Тем временем подсудимая заявила, что ожидала от психолога поддержки, но вместо этого та оказывала на нее давление.
Обвиняемая отметила, что сотрудница СКР указала в своем заключении, что у Треповой есть «стремление добиться известности любой ценой», однако сама она считает, что все, что с ней произошло, «большой позор».
Тут вмешался судья, который поинтересовался, почему подсудимая сразу не сообщила обо всем в полицию, если поняла, что была вовлечена в преступление, а тут же позвонила куратору. «Вы были в полутора метрах от взрыва и после произошедшего обратились к людям, которые вас использовали,— почему?» — спросил он. Дарья Трепова ответила, что не доверяла правоохранительным органам и думала, что никто не поверит ей. «Я ему (Гештальту.— “Ъ”) позвонила. Он мог закончить общение, но ответил.
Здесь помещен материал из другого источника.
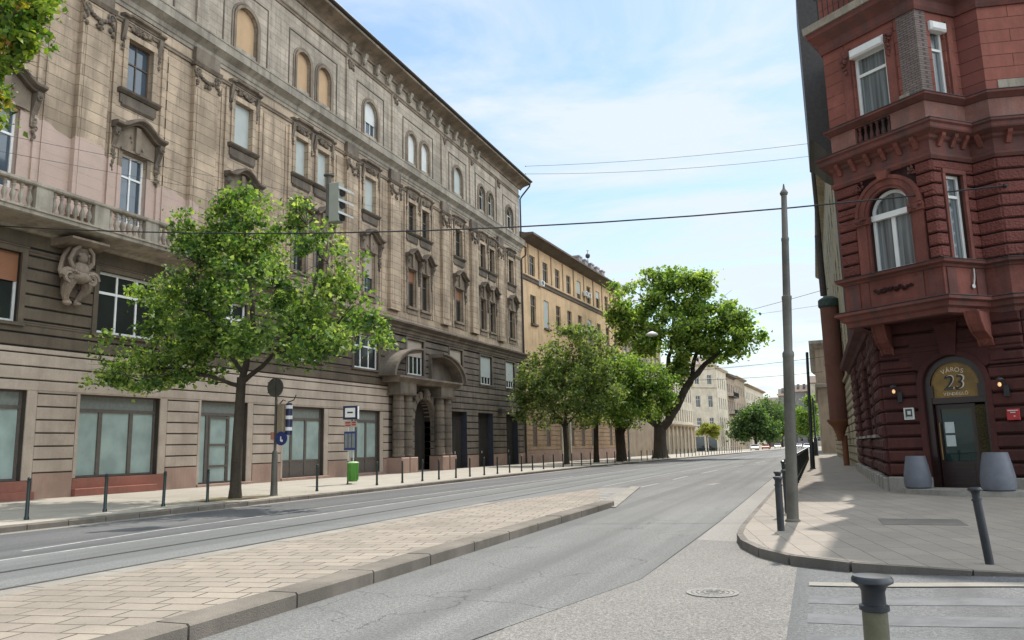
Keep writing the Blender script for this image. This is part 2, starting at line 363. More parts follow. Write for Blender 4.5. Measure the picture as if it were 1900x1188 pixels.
ORD+=['twenty-'+q for q in ORD[:9]]+['thirtieth']+['thirty-'+q for q in ORD[:9]]+['fortieth']+['forty-'+q for q in ORD[:9]]
def wallT(p,q,z0=0.,flip=1):
    """T(u,v,w): u metres from p towards q, v height, w outwards to the right of p->q (flip=-1: left)"""
    d=Vector((q[0]-p[0],q[1]-p[1])).normalized(); n=Vector((d.y,-d.x))*flip
    return (lambda u,v,w: (p[0]+d.x*u+n.x*w, p[1]+d.y*u+n.y*w, v+z0)),d
def textmesh(name,body,size,mat,M,parent,depth=.01,shear=0):
    cu=bpy.data.curves.new(name,'FONT'); cu.body=body; cu.size=size; cu.extrude=depth; cu.align_x='CENTER'; cu.align_y='CENTER'; cu.shear=shear
    tmp=bpy.data.objects.new('tmp',cu); COL.objects.link(tmp); dg=bpy.context.evaluated_depsgraph_get(); dg.update()
    me=bpy.data.meshes.new_from_object(tmp.evaluated_get(dg)); bpy.data.objects.remove(tmp)
    me.transform(M); me.materials.clear(); me.materials.append(mat); off=WORLD[parent.name]; me.transform(Matrix.Translation(-off))
    o=bpy.data.objects.new(name,me); COL.objects.link(o); o.parent=parent; WORLD[o.name]=off; return o
def window(T,root,u0,u1,v0,v1,wd,fm,gm,cols=2,tr=.7,fw=.07,arch=False,blind=None,bm_=None,mw=None,name='window',label=None,depth=.07,sill=None):
    mw=mw or fw*.8; mb=MB(); r=(u1-u0)/2; vc=v1-r if arch else v1; uc=(u0+u1)/2
    B(mb,T,u0,u0+fw,v0,vc,wd-depth,wd); B(mb,T,u1-fw,u1,v0,vc,wd-depth,wd); B(mb,T,u0+fw,u1-fw,v0,v0+fw,wd-depth,wd-.002)
    if arch: ring(mb,T,uc,vc,r-fw,r,wd-depth,wd,0,PI,12)
    else: B(mb,T,u0+fw,u1-fw,v1-fw,v1,wd-depth,wd-.002)
    tv=v0+(v1-v0)*tr if tr else None
    for i in range(1,cols):
        u=u0+(u1-u0)*i/cols; B(mb,T,u-mw/2,u+mw/2,v0+fw,(tv if (arch and tv) else v1-fw),wd-depth+.01,wd-.006)
    if tv: B(mb,T,u0+fw,u1-fw,tv-mw*.6,tv+mw*.6,wd-depth+.012,wd-.003)
    fr=build(name,mb,fm,root,label=label)
    pb=MB()
    if arch:
        P=[T(u0,v0,wd-.05),T(u1,v0,wd-.05)]+[T(uc+r*math.cos(PI*i/12),vc+r*math.sin(PI*i/12),wd-.05) for i in range(13)]; pb.add(P,[tuple(range(len(P)))])
    else: pb.add([T(u0,v0,wd-.05),T(u1,v0,wd-.05),T(u1,v1,wd-.05),T(u0,v1,wd-.05)],[(0,1,2,3)])
    build('pane',pb,gm,fr)
    if blind:
        bb=MB(); vb=v0+(v1-v0)*(1-blind)
        if arch:
            P=[(u0+.02,max(vb,v0)),(u1-.02,max(vb,v0))]+[(uc+(r-.02)*math.cos(PI*i/12),vc+(r-.02)*math.sin(PI*i/12)) for i in range(13)]; poly(bb,T,P,wd+.004,wd+.03)
        else: B(bb,T,u0+.015,u1-.015,vb,v1-.015,wd+.004,wd+.03)
        build('roller_shutter',bb,bm_,fr)
    return fr
# ---------------------------------------------------------------- material table
L2d=(math.sin(R(3.3)),math.cos(R(3.3)))
ROADC1=(.104,.102,.098); ROADC2=(.150,.146,.139)
M={}
M['asphalt']=asphalt('asphalt',ROADC1,ROADC2,1.,.85)
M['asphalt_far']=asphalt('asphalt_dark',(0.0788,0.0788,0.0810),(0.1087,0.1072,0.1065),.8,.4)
M['asphalt_patch']=asphalt('asphalt_patch',(.122,.113,.103),(.165,.153,.139),1.,.4,False)
M['trambed']=asphalt('tram_bed',(0.1190,0.1210,0.1183),(0.1530,0.1516,0.1469),.6,.3)
M['gutter']=asphalt('gutter',(0.1768,0.1632,0.1462),(0.2176,0.2006,0.1802),.6,0,False)
M['ground']=plain('ground',(.16,.155,.14),.9)
M['island']=paving('island_slabs',(.285,.24,.192),(.215,.183,.150),(-.985,-.17),(-.17,.985),.50,.31,.012,.37,.13,.75)
M['pave_l']=paving('pavement_left',(.36,.325,.275),(.315,.285,.24),(1,0),(0,1),.9,.9,.006,.5,.6,.4)
a=R(-11); M['pave_r']=paving('pavement_right',(.255,.218,.180),(.215,.186,.156),(math.sin(a),math.cos(a)),(math.cos(a),-math.sin(a)),.75,.38,.007,.5,.45,.3)
M['kerb']=stone('kerb_stone',(.185,.158,.130),(.12,.103,.085),stain=.4,bump=.4,fine=60)
M['kerbdark']=stone('kerb_granite_dark',(.17,.15,.13),(.12,.105,.09),stain=.4,bump=.4,fine=60)
M['kerbpale']=stone('kerb_pale',(0.2584,0.2380,0.2040),(0.2176,0.1972,0.1700),stain=.3,bump=.3,fine=60)
M['paint']=stone('road_paint',(0.3960,0.3888,0.3672),(0.2592,0.2556,0.2448),dirt=(.2,.2,.19),stain=.8,bump=.1,fine=60,big=1.5)
M['paintfaint']=stone('road_paint_worn',(0.1332,0.1339,0.1354),(0.1044,0.1058,0.1080),dirt=(.12,.12,.12),stain=.6,bump=.1,fine=60,big=1.5)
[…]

Мне казалось, что он сможет мне помочь»,— сказала она.
Другой подсудимый Дмитрий Касинцев, у которого после теракта укрылась Дарья Трепова, в свою очередь, также объяснил свое поведение большим стрессом и страхом, что ему никто не поверит. Кроме того, с его слов, он боялся не только силовиков, но и саму Дарья Трепову и связанных с ней людей, включая ее мужа, Дмитрия Рылова, поскольку тот знал, где живут родители обвиняемого. Подсудимый сказал, что он соврал несколько раз полиции, потому что «был в таком состоянии, в котором мог дать любой ответ», и подчеркнул, что сожалеет, что не сообщил сразу же обо всем в органы.